ファイターズ広報、記す。BACK NUMBER
単独1位指名・達孝太(天理)の誕生日とファイターズの不思議な縁、編成トップの“決断の真相”とは<広報が明かすドラフト裏側>
posted2021/10/21 11:06
text by
高山通史Michifumi Takayama
photograph by
KYODO
運命の1日――。
そう称されるプロ野球界のビッグイベント、ドラフト会議で現実に目の当たりにした。人との縁が結ばれる時には、解明できないような不思議な巡り合わせが起こることがある。

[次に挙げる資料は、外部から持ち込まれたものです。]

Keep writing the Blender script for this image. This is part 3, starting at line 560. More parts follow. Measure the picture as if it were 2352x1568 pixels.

10月11日、午後5時。2021年のドラフト会議が開催された。当日、晩秋の肌寒い北海道を発った。まだじっとりした暑さが残る東京へと到着し、会場となるホテルへと向かった。午後3時前に、球団控室へ。広報対応の準備のため、全国各地を拠点にするスカウトの方々より先に入室して、その時を待った。

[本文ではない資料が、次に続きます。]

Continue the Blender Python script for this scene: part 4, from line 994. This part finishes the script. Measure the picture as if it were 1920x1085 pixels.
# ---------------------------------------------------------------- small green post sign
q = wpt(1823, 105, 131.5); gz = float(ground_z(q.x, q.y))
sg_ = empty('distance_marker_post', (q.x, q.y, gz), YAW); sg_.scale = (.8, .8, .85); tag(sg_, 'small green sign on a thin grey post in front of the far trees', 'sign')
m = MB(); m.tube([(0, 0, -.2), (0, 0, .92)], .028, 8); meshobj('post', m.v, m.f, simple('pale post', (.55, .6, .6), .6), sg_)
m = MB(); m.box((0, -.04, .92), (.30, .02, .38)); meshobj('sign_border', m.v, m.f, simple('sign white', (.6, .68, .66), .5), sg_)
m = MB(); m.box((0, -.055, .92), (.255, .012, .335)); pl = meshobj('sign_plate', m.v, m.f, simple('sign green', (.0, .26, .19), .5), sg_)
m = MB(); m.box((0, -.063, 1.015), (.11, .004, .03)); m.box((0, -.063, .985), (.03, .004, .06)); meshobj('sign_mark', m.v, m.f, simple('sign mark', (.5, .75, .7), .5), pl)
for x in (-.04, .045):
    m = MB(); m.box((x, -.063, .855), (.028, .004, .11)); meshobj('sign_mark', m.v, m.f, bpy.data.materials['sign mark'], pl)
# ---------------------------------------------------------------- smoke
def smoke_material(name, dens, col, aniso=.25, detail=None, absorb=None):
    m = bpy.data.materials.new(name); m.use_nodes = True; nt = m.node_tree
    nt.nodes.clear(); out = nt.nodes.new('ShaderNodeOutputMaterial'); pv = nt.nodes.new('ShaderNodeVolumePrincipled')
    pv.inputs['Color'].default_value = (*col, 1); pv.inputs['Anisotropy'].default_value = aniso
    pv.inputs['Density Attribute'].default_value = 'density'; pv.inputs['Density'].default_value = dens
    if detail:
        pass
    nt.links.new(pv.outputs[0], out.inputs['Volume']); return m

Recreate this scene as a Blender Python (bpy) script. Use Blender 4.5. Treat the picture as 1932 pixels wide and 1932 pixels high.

スカウトたちは三々五々、集結する。指名予想が掲載されたスポーツ紙に目を通しながら、シミュレーションをする。お互いの近況報告に、既に来年のターゲットの話題に花を咲かせている一団もある。おもむろに、ネクタイを結び直す者もいた。皆が思い思いに、1年の成果が試される育成ドラフトを含めた約3時間の闘いへと挑んでいったのである。
元教師のスカウト「どこも来るな」
北海道日本ハムファイターズの1巡目入札は、天理高校の達孝太投手だった。会議開始の約15分前。各スカウトが一堂に会した前で、その名は告げられたという。そこから約30分後、単独での入札となり、1位指名での交渉権が確定した。ファイターズは12球団の中で、2番目に入札選手をアナウンスされた。その時点で、重複していなかった。
残る10球団からも達投手は入札されなかった。担当は、熊崎誠也スカウト。
「その日、その時に初めて1位は達投手でいくことを知ったからね。驚いたなぁ。そこからは『ほか、どこも来るな、どこも来るな』と思っていた」
高校教諭などを経て、スカウトへと転身して13年目で、初めてドラフト1位をカバーすることになった。昨年の担当選手はゼロ。達投手を含めて、今年5人を担当するという運に恵まれたのである。